• SHORT PROBLEM
Word for word, restate every line of the material.

• RECORDED INFORMATION
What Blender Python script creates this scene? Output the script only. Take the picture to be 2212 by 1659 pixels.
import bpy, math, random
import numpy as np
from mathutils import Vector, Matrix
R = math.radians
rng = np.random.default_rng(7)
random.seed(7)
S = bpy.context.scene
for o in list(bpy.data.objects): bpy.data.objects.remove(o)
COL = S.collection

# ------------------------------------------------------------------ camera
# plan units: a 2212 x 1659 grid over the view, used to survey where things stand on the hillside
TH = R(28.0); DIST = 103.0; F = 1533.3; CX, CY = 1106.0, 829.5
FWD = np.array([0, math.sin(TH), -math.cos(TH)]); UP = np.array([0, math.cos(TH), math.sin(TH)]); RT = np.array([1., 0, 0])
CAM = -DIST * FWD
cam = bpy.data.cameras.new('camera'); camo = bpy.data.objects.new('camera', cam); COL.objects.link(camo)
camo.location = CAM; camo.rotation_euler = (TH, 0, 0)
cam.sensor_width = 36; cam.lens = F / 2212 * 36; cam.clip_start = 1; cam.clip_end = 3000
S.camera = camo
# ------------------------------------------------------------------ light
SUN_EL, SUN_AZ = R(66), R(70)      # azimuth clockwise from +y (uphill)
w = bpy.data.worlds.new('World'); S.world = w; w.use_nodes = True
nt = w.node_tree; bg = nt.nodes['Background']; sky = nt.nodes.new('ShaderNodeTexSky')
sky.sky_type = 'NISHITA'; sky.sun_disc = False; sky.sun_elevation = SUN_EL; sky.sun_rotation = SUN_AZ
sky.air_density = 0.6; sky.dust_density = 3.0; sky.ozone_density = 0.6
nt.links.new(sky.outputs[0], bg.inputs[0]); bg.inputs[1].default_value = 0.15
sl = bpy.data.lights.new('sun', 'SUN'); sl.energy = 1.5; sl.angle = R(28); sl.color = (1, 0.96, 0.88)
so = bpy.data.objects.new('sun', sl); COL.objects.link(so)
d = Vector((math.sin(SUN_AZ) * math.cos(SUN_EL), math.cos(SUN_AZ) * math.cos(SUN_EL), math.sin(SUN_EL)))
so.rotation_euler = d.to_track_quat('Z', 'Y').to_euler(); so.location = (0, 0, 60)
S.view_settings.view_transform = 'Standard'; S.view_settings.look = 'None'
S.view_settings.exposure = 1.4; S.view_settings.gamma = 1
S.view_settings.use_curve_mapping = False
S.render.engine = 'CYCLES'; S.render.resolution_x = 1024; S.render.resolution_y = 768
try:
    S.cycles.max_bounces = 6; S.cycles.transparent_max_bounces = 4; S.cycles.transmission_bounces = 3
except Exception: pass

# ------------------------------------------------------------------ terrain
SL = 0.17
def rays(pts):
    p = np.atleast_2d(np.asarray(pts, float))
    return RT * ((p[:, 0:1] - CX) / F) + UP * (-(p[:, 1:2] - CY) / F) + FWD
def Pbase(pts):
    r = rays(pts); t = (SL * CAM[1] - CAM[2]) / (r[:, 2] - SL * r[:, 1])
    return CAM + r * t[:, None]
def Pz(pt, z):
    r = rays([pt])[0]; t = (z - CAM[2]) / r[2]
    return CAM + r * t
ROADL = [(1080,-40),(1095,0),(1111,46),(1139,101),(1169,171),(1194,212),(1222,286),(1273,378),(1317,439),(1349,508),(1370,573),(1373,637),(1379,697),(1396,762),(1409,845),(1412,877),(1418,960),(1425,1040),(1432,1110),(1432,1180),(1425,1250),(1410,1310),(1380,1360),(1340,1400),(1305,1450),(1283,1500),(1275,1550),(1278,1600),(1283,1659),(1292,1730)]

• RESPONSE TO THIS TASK
What Blender Python script creates this scene? Output the script only. Take the picture to be 2212 by 1659 pixels.
import bpy, math, random
import numpy as np
from mathutils import Vector, Matrix
R = math.radians
rng = np.random.default_rng(7)
random.seed(7)
S = bpy.context.scene
for o in list(bpy.data.objects): bpy.data.objects.remove(o)
COL = S.collection

# ------------------------------------------------------------------ camera
# plan units: a 2212 x 1659 grid over the view, used to survey where things stand on the hillside
TH = R(28.0); DIST = 103.0; F = 1533.3; CX, CY = 1106.0, 829.5
FWD = np.array([0, math.sin(TH), -math.cos(TH)]); UP = np.array([0, math.cos(TH), math.sin(TH)]); RT = np.array([1., 0, 0])
CAM = -DIST * FWD
cam = bpy.data.cameras.new('camera'); camo = bpy.data.objects.new('camera', cam); COL.objects.link(camo)
camo.location = CAM; camo.rotation_euler = (TH, 0, 0)
cam.sensor_width = 36; cam.lens = F / 2212 * 36; cam.clip_start = 1; cam.clip_end = 3000
S.camera = camo
# ------------------------------------------------------------------ light
SUN_EL, SUN_AZ = R(66), R(70)      # azimuth clockwise from +y (uphill)
w = bpy.data.worlds.new('World'); S.world = w; w.use_nodes = True
nt = w.node_tree; bg = nt.nodes['Background']; sky = nt.nodes.new('ShaderNodeTexSky')
sky.sky_type = 'NISHITA'; sky.sun_disc = False; sky.sun_elevation = SUN_EL; sky.sun_rotation = SUN_AZ
sky.air_density = 0.6; sky.dust_density = 3.0; sky.ozone_density = 0.6
nt.links.new(sky.outputs[0], bg.inputs[0]); bg.inputs[1].default_value = 0.15
sl = bpy.data.lights.new('sun', 'SUN'); sl.energy = 1.5; sl.angle = R(28); sl.color = (1, 0.96, 0.88)
so = bpy.data.objects.new('sun', sl); COL.objects.link(so)
d = Vector((math.sin(SUN_AZ) * math.cos(SUN_EL), math.cos(SUN_AZ) * math.cos(SUN_EL), math.sin(SUN_EL)))
so.rotation_euler = d.to_track_quat('Z', 'Y').to_euler(); so.location = (0, 0, 60)
S.view_settings.view_transform = 'Standard'; S.view_settings.look = 'None'
S.view_settings.exposure = 1.4; S.view_settings.gamma = 1
S.view_settings.use_curve_mapping = False
S.render.engine = 'CYCLES'; S.render.resolution_x = 1024; S.render.resolution_y = 768
try:
    S.cycles.max_bounces = 6; S.cycles.transparent_max_bounces = 4; S.cycles.transmission_bounces = 3
except Exception: pass

# ------------------------------------------------------------------ terrain
SL = 0.17
def rays(pts):
    p = np.atleast_2d(np.asarray(pts, float))
    return RT * ((p[:, 0:1] - CX) / F) + UP * (-(p[:, 1:2] - CY) / F) + FWD
def Pbase(pts):
    r = rays(pts); t = (SL * CAM[1] - CAM[2]) / (r[:, 2] - SL * r[:, 1])
    return CAM + r * t[:, None]
def Pz(pt, z):
    r = rays([pt])[0]; t = (z - CAM[2]) / r[2]
    return CAM + r * t
ROADL = [(1080,-40),(1095,0),(1111,46),(1139,101),(1169,171),(1194,212),(1222,286),(1273,378),(1317,439),(1349,508),(1370,573),(1373,637),(1379,697),(1396,762),(1409,845),(1412,877),(1418,960),(1425,1040),(1432,1110),(1432,1180),(1425,1250),(1410,1310),(1380,1360),(1340,1400),(1305,1450),(1283,1500),(1275,1550),(1278,1600),(1283,1659),(1292,1730)]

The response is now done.